The records below must be output exactly, without pictures.

Items from a data source
======

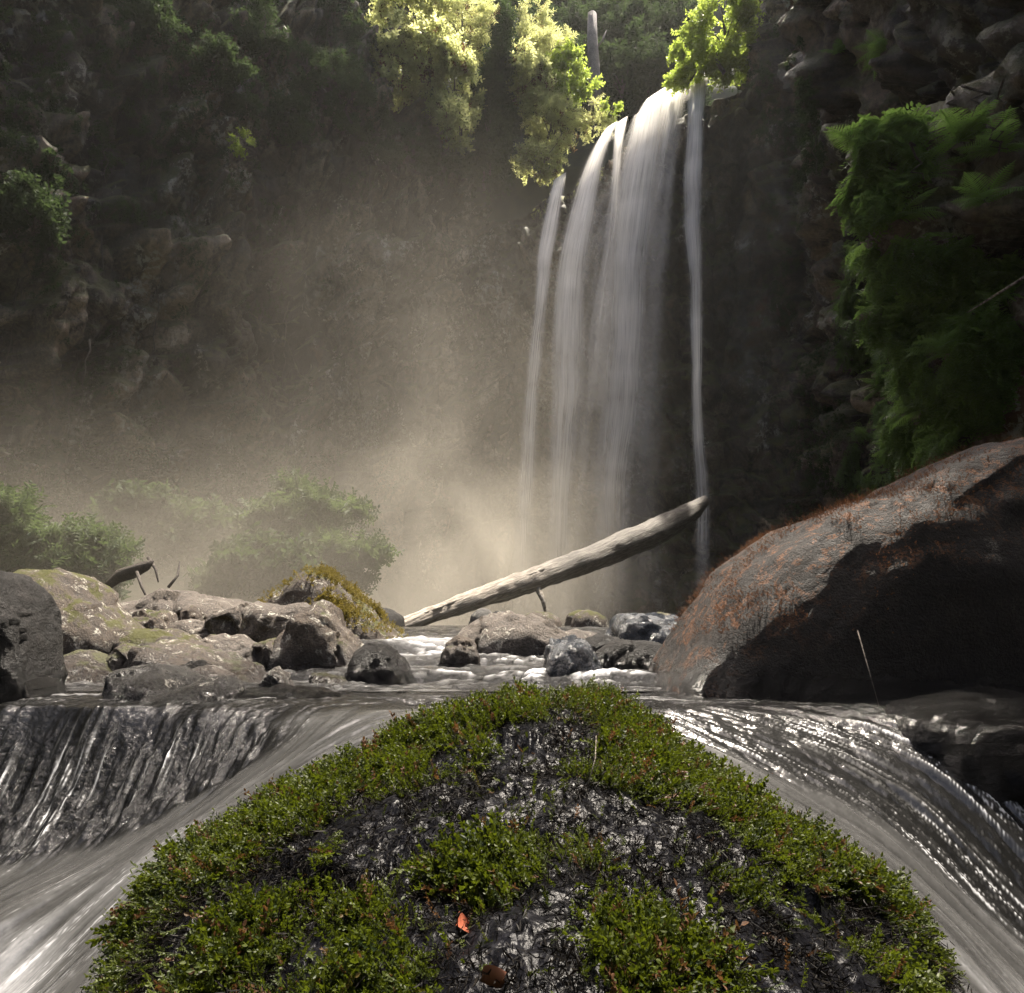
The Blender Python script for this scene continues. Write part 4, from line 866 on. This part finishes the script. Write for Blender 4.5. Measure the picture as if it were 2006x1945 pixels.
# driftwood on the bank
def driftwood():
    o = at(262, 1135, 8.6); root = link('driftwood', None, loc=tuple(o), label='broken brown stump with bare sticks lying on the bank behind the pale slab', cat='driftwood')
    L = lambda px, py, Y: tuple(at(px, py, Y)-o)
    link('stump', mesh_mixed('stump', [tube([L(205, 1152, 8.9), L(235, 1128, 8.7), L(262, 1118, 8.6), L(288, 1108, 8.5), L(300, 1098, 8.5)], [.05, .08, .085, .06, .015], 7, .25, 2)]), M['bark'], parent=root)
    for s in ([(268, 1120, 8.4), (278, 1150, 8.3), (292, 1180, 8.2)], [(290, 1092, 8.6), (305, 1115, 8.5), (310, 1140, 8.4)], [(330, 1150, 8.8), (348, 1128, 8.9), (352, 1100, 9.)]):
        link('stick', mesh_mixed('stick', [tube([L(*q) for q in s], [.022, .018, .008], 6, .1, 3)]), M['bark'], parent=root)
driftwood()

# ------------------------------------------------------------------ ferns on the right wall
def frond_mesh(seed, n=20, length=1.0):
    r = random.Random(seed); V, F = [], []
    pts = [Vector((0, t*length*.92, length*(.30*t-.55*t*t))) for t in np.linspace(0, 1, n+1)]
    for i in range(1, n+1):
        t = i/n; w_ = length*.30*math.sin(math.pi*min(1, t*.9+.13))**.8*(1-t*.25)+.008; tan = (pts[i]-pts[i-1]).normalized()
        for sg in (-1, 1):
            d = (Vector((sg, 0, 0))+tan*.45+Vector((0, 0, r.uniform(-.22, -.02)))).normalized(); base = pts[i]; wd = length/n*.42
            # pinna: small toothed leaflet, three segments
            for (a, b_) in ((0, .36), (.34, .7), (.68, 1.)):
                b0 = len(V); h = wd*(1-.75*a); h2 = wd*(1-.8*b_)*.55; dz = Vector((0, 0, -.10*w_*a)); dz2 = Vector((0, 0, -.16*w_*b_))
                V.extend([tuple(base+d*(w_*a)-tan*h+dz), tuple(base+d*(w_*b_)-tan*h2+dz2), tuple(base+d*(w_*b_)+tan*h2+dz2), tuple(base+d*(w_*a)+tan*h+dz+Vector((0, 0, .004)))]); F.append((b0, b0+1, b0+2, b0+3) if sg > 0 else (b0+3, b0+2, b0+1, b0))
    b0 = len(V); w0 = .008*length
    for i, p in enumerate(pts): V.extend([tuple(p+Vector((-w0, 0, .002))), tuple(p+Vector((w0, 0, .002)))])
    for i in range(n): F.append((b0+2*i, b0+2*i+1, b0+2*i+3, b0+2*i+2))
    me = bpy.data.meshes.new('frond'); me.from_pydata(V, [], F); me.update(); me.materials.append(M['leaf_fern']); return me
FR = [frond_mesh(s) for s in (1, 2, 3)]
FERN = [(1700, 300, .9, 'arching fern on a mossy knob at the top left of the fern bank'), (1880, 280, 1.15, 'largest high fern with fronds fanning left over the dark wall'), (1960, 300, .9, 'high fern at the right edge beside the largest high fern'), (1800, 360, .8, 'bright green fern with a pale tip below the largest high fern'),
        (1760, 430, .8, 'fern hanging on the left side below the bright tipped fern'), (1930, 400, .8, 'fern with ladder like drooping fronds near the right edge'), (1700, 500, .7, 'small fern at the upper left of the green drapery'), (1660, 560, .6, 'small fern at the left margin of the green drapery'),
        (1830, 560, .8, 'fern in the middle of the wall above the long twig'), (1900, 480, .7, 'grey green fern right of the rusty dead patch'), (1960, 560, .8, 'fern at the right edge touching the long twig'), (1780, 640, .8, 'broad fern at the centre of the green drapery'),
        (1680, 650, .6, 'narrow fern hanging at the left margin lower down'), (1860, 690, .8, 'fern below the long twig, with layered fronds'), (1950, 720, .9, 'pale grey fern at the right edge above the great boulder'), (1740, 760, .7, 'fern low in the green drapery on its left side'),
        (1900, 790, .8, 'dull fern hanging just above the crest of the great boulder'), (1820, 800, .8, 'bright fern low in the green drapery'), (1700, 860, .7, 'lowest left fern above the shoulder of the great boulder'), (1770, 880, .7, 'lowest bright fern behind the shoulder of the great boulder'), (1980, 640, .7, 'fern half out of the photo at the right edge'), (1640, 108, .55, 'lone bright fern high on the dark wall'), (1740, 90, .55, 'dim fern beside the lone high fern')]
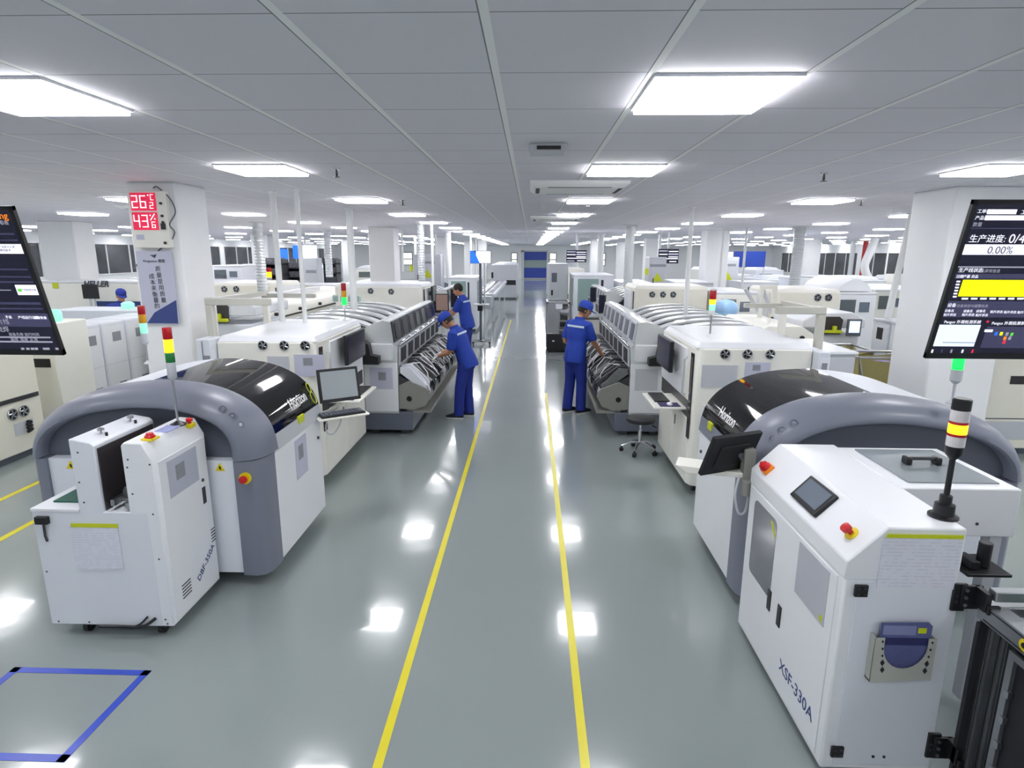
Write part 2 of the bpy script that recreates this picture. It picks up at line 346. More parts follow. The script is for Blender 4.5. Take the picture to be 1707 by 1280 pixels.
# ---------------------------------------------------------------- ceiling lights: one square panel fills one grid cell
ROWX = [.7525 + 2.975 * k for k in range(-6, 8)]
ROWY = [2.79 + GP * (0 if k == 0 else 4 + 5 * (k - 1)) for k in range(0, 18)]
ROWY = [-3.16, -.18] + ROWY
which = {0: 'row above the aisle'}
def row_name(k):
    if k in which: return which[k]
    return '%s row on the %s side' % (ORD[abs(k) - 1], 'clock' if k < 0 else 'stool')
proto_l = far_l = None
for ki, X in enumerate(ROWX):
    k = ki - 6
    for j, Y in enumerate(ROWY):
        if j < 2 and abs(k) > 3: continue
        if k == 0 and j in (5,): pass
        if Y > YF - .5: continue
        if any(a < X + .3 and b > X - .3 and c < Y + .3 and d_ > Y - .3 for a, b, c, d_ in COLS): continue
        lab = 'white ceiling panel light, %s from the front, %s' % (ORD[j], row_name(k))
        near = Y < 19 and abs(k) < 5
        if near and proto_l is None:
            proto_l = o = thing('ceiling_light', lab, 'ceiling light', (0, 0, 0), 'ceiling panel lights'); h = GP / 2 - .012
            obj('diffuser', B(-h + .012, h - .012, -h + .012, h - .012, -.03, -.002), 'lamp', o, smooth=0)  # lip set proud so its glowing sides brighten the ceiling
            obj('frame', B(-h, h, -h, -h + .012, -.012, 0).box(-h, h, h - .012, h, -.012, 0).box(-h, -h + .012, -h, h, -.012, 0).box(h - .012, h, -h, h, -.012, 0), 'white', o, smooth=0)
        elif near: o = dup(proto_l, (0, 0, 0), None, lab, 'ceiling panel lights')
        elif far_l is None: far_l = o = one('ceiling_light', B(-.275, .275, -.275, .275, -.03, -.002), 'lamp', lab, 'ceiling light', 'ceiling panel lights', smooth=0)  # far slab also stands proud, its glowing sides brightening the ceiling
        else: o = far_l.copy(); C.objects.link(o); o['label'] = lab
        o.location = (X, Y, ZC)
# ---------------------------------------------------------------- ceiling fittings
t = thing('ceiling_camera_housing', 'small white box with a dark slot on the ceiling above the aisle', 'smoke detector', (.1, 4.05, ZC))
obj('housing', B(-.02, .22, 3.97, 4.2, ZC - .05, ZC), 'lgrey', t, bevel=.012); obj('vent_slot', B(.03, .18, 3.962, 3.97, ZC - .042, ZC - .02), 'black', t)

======

- Completed task
The Blender Python script for this scene continues. Write part 4, from line 866 on. This part finishes the script. Write for Blender 4.5. Measure the picture as if it were 2006x1945 pixels.
# driftwood on the bank
def driftwood():
    o = at(262, 1135, 8.6); root = link('driftwood', None, loc=tuple(o), label='broken brown stump with bare sticks lying on the bank behind the pale slab', cat='driftwood')
    L = lambda px, py, Y: tuple(at(px, py, Y)-o)
    link('stump', mesh_mixed('stump', [tube([L(205, 1152, 8.9), L(235, 1128, 8.7), L(262, 1118, 8.6), L(288, 1108, 8.5), L(300, 1098, 8.5)], [.05, .08, .085, .06, .015], 7, .25, 2)]), M['bark'], parent=root)
    for s in ([(268, 1120, 8.4), (278, 1150, 8.3), (292, 1180, 8.2)], [(290, 1092, 8.6), (305, 1115, 8.5), (310, 1140, 8.4)], [(330, 1150, 8.8), (348, 1128, 8.9), (352, 1100, 9.)]):
        link('stick', mesh_mixed('stick', [tube([L(*q) for q in s], [.022, .018, .008], 6, .1, 3)]), M['bark'], parent=root)
driftwood()

# ------------------------------------------------------------------ ferns on the right wall
def frond_mesh(seed, n=20, length=1.0):
    r = random.Random(seed); V, F = [], []
    pts = [Vector((0, t*length*.92, length*(.30*t-.55*t*t))) for t in np.linspace(0, 1, n+1)]
    for i in range(1, n+1):
        t = i/n; w_ = length*.30*math.sin(math.pi*min(1, t*.9+.13))**.8*(1-t*.25)+.008; tan = (pts[i]-pts[i-1]).normalized()
        for sg in (-1, 1):
            d = (Vector((sg, 0, 0))+tan*.45+Vector((0, 0, r.uniform(-.22, -.02)))).normalized(); base = pts[i]; wd = length/n*.42
            # pinna: small toothed leaflet, three segments
            for (a, b_) in ((0, .36), (.34, .7), (.68, 1.)):
                b0 = len(V); h = wd*(1-.75*a); h2 = wd*(1-.8*b_)*.55; dz = Vector((0, 0, -.10*w_*a)); dz2 = Vector((0, 0, -.16*w_*b_))
                V.extend([tuple(base+d*(w_*a)-tan*h+dz), tuple(base+d*(w_*b_)-tan*h2+dz2), tuple(base+d*(w_*b_)+tan*h2+dz2), tuple(base+d*(w_*a)+tan*h+dz+Vector((0, 0, .004)))]); F.append((b0, b0+1, b0+2, b0+3) if sg > 0 else (b0+3, b0+2, b0+1, b0))
    b0 = len(V); w0 = .008*length
    for i, p in enumerate(pts): V.extend([tuple(p+Vector((-w0, 0, .002))), tuple(p+Vector((w0, 0, .002)))])
    for i in range(n): F.append((b0+2*i, b0+2*i+1, b0+2*i+3, b0+2*i+2))
    me = bpy.data.meshes.new('frond'); me.from_pydata(V, [], F); me.update(); me.materials.append(M['leaf_fern']); return me
FR = [frond_mesh(s) for s in (1, 2, 3)]
FERN = [(1700, 300, .9, 'arching fern on a mossy knob at the top left of the fern bank'), (1880, 280, 1.15, 'largest high fern with fronds fanning left over the dark wall'), (1960, 300, .9, 'high fern at the right edge beside the largest high fern'), (1800, 360, .8, 'bright green fern with a pale tip below the largest high fern'),
        (1760, 430, .8, 'fern hanging on the left side below the bright tipped fern'), (1930, 400, .8, 'fern with ladder like drooping fronds near the right edge'), (1700, 500, .7, 'small fern at the upper left of the green drapery'), (1660, 560, .6, 'small fern at the left margin of the green drapery'),
        (1830, 560, .8, 'fern in the middle of the wall above the long twig'), (1900, 480, .7, 'grey green fern right of the rusty dead patch'), (1960, 560, .8, 'fern at the right edge touching the long twig'), (1780, 640, .8, 'broad fern at the centre of the green drapery'),
        (1680, 650, .6, 'narrow fern hanging at the left margin lower down'), (1860, 690, .8, 'fern below the long twig, with layered fronds'), (1950, 720, .9, 'pale grey fern at the right edge above the great boulder'), (1740, 760, .7, 'fern low in the green drapery on its left side'),
        (1900, 790, .8, 'dull fern hanging just above the crest of the great boulder'), (1820, 800, .8, 'bright fern low in the green drapery'), (1700, 860, .7, 'lowest left fern above the shoulder of the great boulder'), (1770, 880, .7, 'lowest bright fern behind the shoulder of the great boulder'), (1980, 640, .7, 'fern half out of the photo at the right edge'), (1640, 108, .55, 'lone bright fern high on the dark wall'), (1740, 90, .55, 'dim fern beside the lone high fern')]
Write part 2 of the bpy script that recreates this picture. It picks up at line 346. More parts follow. The script is for Blender 4.5. Take the picture to be 1707 by 1280 pixels.
# ---------------------------------------------------------------- ceiling lights: one square panel fills one grid cell
ROWX = [.7525 + 2.975 * k for k in range(-6, 8)]
ROWY = [2.79 + GP * (0 if k == 0 else 4 + 5 * (k - 1)) for k in range(0, 18)]
ROWY = [-3.16, -.18] + ROWY
which = {0: 'row above the aisle'}
def row_name(k):
    if k in which: return which[k]
    return '%s row on the %s side' % (ORD[abs(k) - 1], 'clock' if k < 0 else 'stool')
proto_l = far_l = None
for ki, X in enumerate(ROWX):
    k = ki - 6
    for j, Y in enumerate(ROWY):
        if j < 2 and abs(k) > 3: continue
        if k == 0 and j in (5,): pass
        if Y > YF - .5: continue
        if any(a < X + .3 and b > X - .3 and c < Y + .3 and d_ > Y - .3 for a, b, c, d_ in COLS): continue
        lab = 'white ceiling panel light, %s from the front, %s' % (ORD[j], row_name(k))
        near = Y < 19 and abs(k) < 5
        if near and proto_l is None:
            proto_l = o = thing('ceiling_light', lab, 'ceiling light', (0, 0, 0), 'ceiling panel lights'); h = GP / 2 - .012
            obj('diffuser', B(-h + .012, h - .012, -h + .012, h - .012, -.03, -.002), 'lamp', o, smooth=0)  # lip set proud so its glowing sides brighten the ceiling
            obj('frame', B(-h, h, -h, -h + .012, -.012, 0).box(-h, h, h - .012, h, -.012, 0).box(-h, -h + .012, -h, h, -.012, 0).box(h - .012, h, -h, h, -.012, 0), 'white', o, smooth=0)
        elif near: o = dup(proto_l, (0, 0, 0), None, lab, 'ceiling panel lights')
        elif far_l is None: far_l = o = one('ceiling_light', B(-.275, .275, -.275, .275, -.03, -.002), 'lamp', lab, 'ceiling light', 'ceiling panel lights', smooth=0)  # far slab also stands proud, its glowing sides brightening the ceiling
        else: o = far_l.copy(); C.objects.link(o); o['label'] = lab
        o.location = (X, Y, ZC)
# ---------------------------------------------------------------- ceiling fittings
t = thing('ceiling_camera_housing', 'small white box with a dark slot on the ceiling above the aisle', 'smoke detector', (.1, 4.05, ZC))
obj('housing', B(-.02, .22, 3.97, 4.2, ZC - .05, ZC), 'lgrey', t, bevel=.012); obj('vent_slot', B(.03, .18, 3.962, 3.97, ZC - .042, ZC - .02), 'black', t)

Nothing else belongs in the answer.